Brief - Select and reproduce each line of the listing below that bears the string "Blender".

[Scene script records]
:::

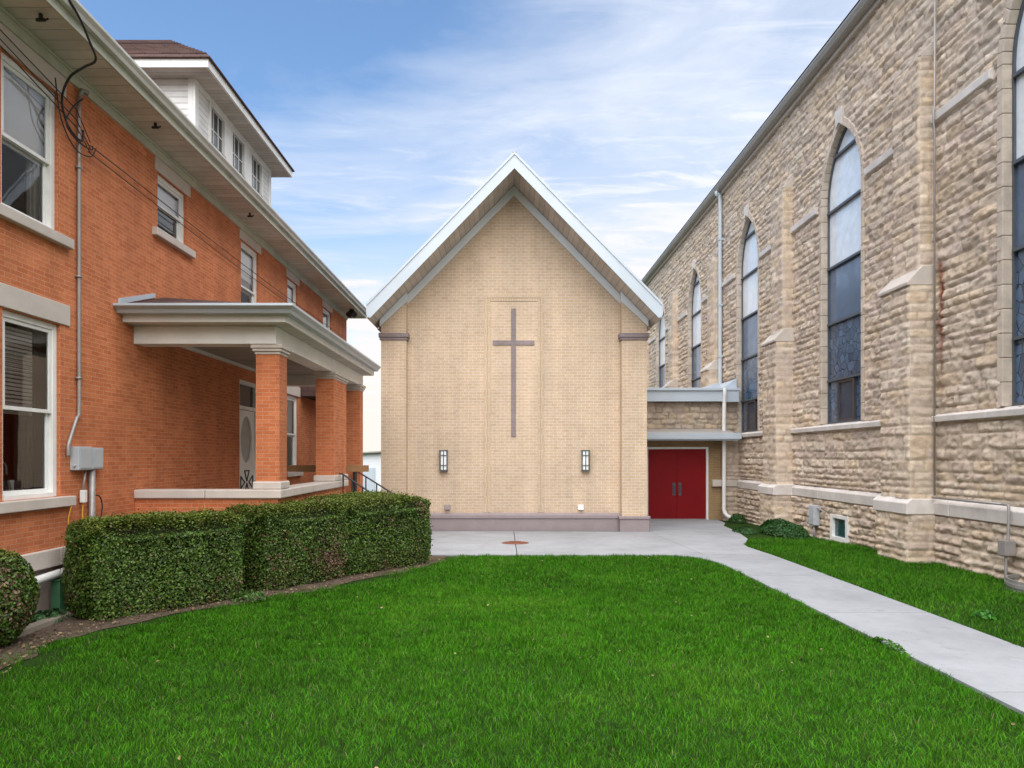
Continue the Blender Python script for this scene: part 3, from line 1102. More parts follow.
gb = MB()
gb.prism([(px_, EY0, pz_) for px_, pz_ in gutter_profile(EX + .014, SZ + .10)], (0, EY1 - EY0, 0))
gb.build('gutter', M['gutter'], house, bevel=.004)
rfz = SZ + .215
HYM0, HYM1 = HY0 - .57, HY1 + .47
hx0, hx1 = HBACK - .55, EX + .04
mx = (hx0 + hx1) / 2
rh = (hx1 - mx) * .60
rf = MB()
rr0, rr1 = HYM0 + (hx1 - mx), HYM1 - (hx1 - mx)
rf.add([(hx0, HYM0, rfz), (hx1, HYM0, rfz), (hx1, HYM1, rfz), (hx0, HYM1, rfz), (mx, rr0, rfz + rh), (mx, rr1, rfz + rh)],
       [(0, 1, 4), (1, 2, 5, 4), (2, 3, 5), (3, 0, 4, 5), (0, 3, 2, 1)])
roof = rf.build('roof', M['shingle'], house)

# dormer -------------------------------------------------------------------
DX, DY0, DY1 = -5.92, 13.35, 17.65
db = MB()
DWIN = [(14.02, 14.74, 8.08, 8.98), (15.12, 15.86, 8.08, 8.98), (16.26, 17.0, 8.08, 8.98)]
yl = sorted({DY0, DY1, *[o[0] for o in DWIN], *[o[1] for o in DWIN]})
zl = [7.45, 8.08, 8.98, 9.1]
for i in range(len(yl) - 1):
    for j in range(3):
        cy, cz = (yl[i] + yl[i + 1]) / 2, (zl[j] + zl[j + 1]) / 2
        if any(o[0] < cy < o[1] and o[2] < cz < o[3] for o in DWIN):
            continue
        db.quad((DX, yl[i], zl[j]), (DX, yl[i + 1], zl[j]), (DX, yl[i + 1], zl[j + 1]), (DX, yl[i], zl[j + 1]))
db.quad((-9.0, DY0, 7.4), (DX, DY0, 7.4), (DX, DY0, 9.1), (-9.0, DY0, 9.1))
db.quad((DX, DY1, 7.4), (-9.0, DY1, 7.4), (-9.0, DY1, 9.1), (DX, DY1, 9.1))
dormer = db.build('dormer', M['siding'], house)
dr = MB()
dr.box(DX - .03, DX + .02, DY0 - .02, DY0 + .14, 7.45, 9.1).box(DX - .12, DX - .031, DY0 - .02, DY0 - .001, 7.45, 9.1)
dr.box(DX - .03, DX + .02, DY1 - .14, DY1 + .02, 7.45, 9.1)
dr.box(DX - .01, DX + .022, DY0 + .141, DY1 - .141, 8.99, 9.1)
for (a, b_) in ((14.76, 15.10), (15.88, 16.24)):
    dr.box(DX - .02, DX + .024, a, b_, 7.6, 8.985)
dr.build('corner_board', M['white_paint'], dormer, bevel=.005)
dx1, dy0, dy1 = -5.50, 12.95, 18.05
ds = MB().box(-9.2, dx1, dy0, dy1, 9.10, 9.12)
ds.build('dormer_soffit', M['soffit'], dormer)
df = MB().box(dx1 - .03, dx1 + .015, dy0 - .015, dy1 + .015, 9.085, 9.27)
df.box(-9.2, dx1 - .031, dy0 - .015, dy0 + .02, 9.085, 9.27).box(-9.2, dx1 - .031, dy1 - .02, dy1 + .015, 9.085, 9.27)
df.build('dormer_fascia', M['white_paint'], dormer, bevel=.005)
dz = 9.275
dm = (dy0 + dy1) / 2
dh = 11.10
g2 = MB()
ex = .06
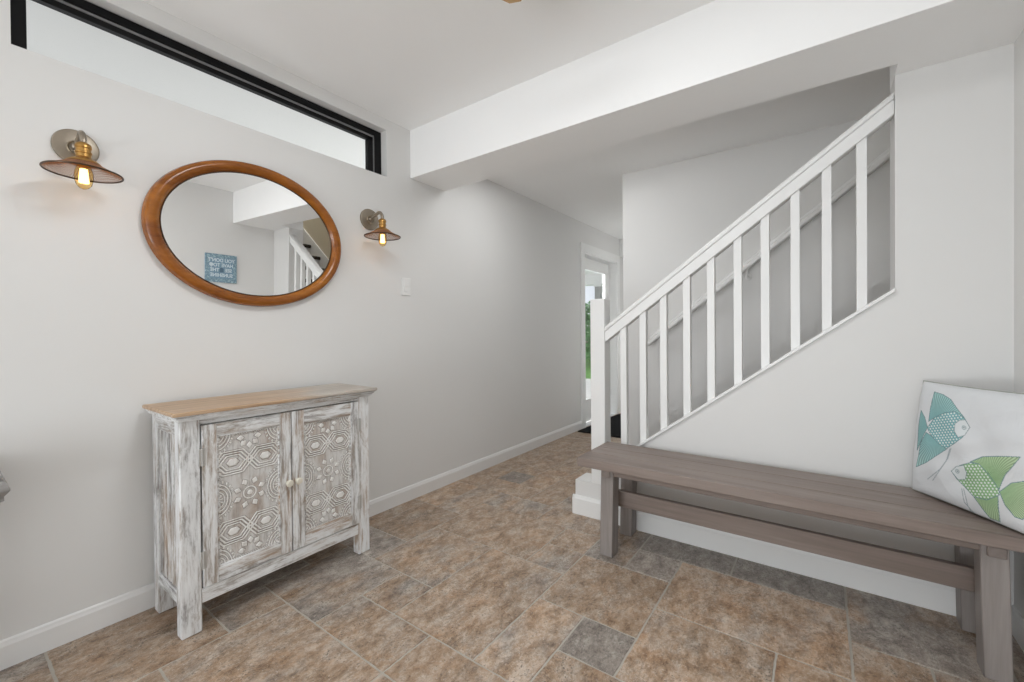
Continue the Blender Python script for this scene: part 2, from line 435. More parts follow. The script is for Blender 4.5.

:::

Exercise output -
Continue the Blender Python script for this scene: part 3, from line 1102. More parts follow.
Continue the Blender Python script for this scene: part 2, from line 435. More parts follow. The script is for Blender 4.5.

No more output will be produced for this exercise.